The whole idea behind the algorithm wasn't implemented yet, and I don't think I'll need it in practice given current results, but it would allow many other different optimizations. I'll have to study more signal processing theory to really see what's going on and see if it's more than a silly hack.
The main point is that I'm more interested in lower frequencies than higher frequencies, so Fast Fourier/Hartley Transforms would require me to store a lot of samples to detect those reliably. With limited memory, as in the Arduino Uno where I only have 2048 bytes of SRAM, I cannot afford that approach. Those transforms also extract the entire spectrum, so they spend a lot of computation on the higher frequencies I don't care about.
The low frequency vibrations I'll be detecting are also short lived, so the whole FFT/FHT approach wouldn't work well enough because windowing at different times could mess it all up, especially since the windows have to be large.
Wavelet transforms might have helped, but it's not trivial to implement and it seems to me they would perform badly on the Arduino as well.
My algorithm is an alternative take on the problem that takes all these issues under consideration. It's optimized to detect amplitudes of lower frequencies in short bursts of signals. (So in principle, it sounds similar to wavelets, but I'm not using anything like wavelets.)
But, as opposed to FFT/FHTs/wavelets, the result is not a complete representation of the data. Part of the optimization is that I explicitly discard a lot of the information in the signal based on certain assumptions of regularity and the frequencies of interest. This is one of the ideas behind the algorithm, so applicability may be really limited.

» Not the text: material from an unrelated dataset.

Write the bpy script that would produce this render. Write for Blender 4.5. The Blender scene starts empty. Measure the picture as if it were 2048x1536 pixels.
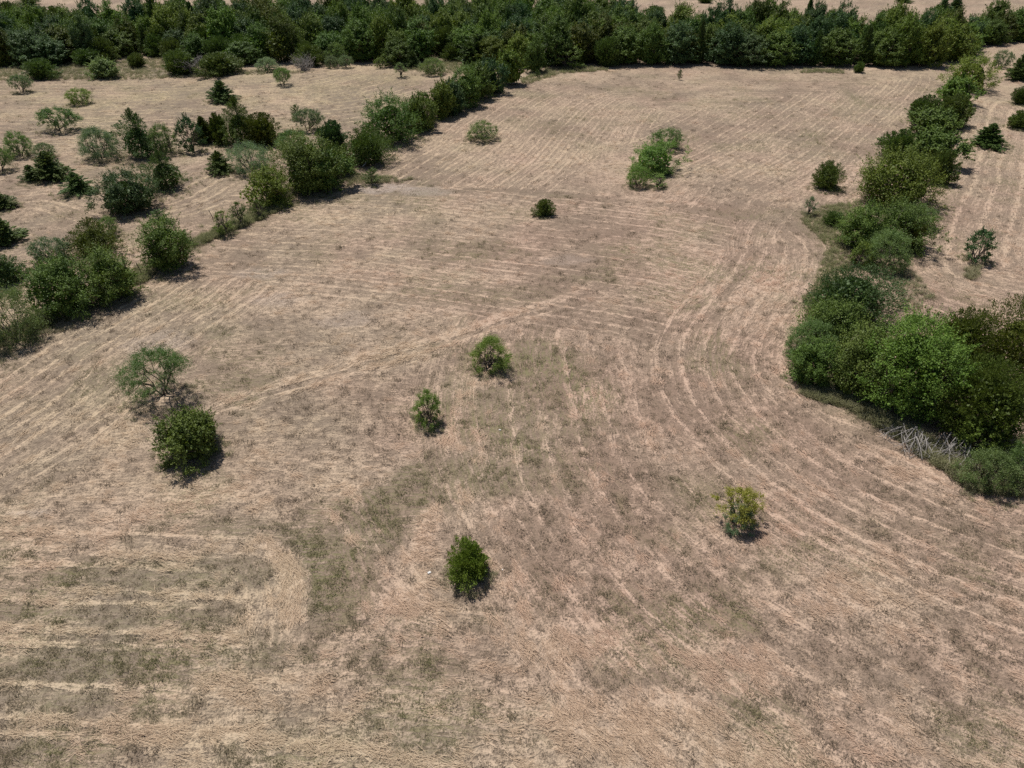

I'll have to study the approach and signal processing theory in more detail (and more algorithms that do similar things) before I give out any specific details on this, as maybe there's something worth publishing more formally in here, instead of just copying and pasting my code online.
Probably not, as I'm a pretty stupid person, so I doubt I'd stumble upon something big.
It's just nice to see my own little hack working.